The Art – and Science – of Naming
What’s in a name? Quite a bit, actually – all the way from discovery to deliverable.
In today’s over-communicated society, getting your message through to your customers is challenging enough. Using a product name that’s confusing or meaningless makes it that much more difficult.
That’s why one of the important marketing decisions any company can make is what to name their products and services.
More often than not, a successful new name comes from a pretty rigorous process that’s as much a science as it is an art.

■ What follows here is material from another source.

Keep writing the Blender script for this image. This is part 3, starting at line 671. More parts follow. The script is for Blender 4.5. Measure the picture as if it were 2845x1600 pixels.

This doesn’t mean simply assigning a committee to come up with a product name and leaving it at that. Or conducting an employee contest – a trap that may saddle you with a name that’s “the best of the worst.” Instead, incorporate the following steps in your naming initiative:
Discovery
Gather as much information as you can about your target audiences and competing products in order to develop a clear picture of the marketplace and the environment.
Criteria
Using findings from the discovery phase, prepare a “naming roadmap” that will enable your team to evaluate all candidate names on a consistent set of factors.
Preliminary Name Candidates
Your initial brainstorming sessions should yield a “long list” of 25 to 50 name candidates (or maybe more).
Qualification Step
Evaluate each name against your set of established criteria, along with conducting informal legal research using the U.S. Patent & Trademark Office’s trade name database (TESS) to weed out obviously problematic ones.
Validation Screening
Name validation can include testing names via focus groups or in-depth customer interviews. The screening step also encompasses search engines, foreign-language meanings and other due diligence designed to identify other issues or prior-use conflicts.
Formal Legal Research
It’s best to leave your high-priced legal counsel out of the picture until you’ve narrowed your name choices via the first five steps outlined above. When you’re down to just a few finalists, now’s the time to submit them to a patent-and-trademark attorney (or your own legal department if your company has one).
Final Deliverable
The final step is presenting the name recommendations to senior company leadership. It’s always good to present names in plain text typefaces – without artistic enhancements – to give an accurate representation of the name as it will appear in documents and correspondence.
One more point: An effective strategy is to tie a new name to the marketing strategy. Choosing a name that is “position descriptive” will help drive your marketing efforts, rather than hinder them.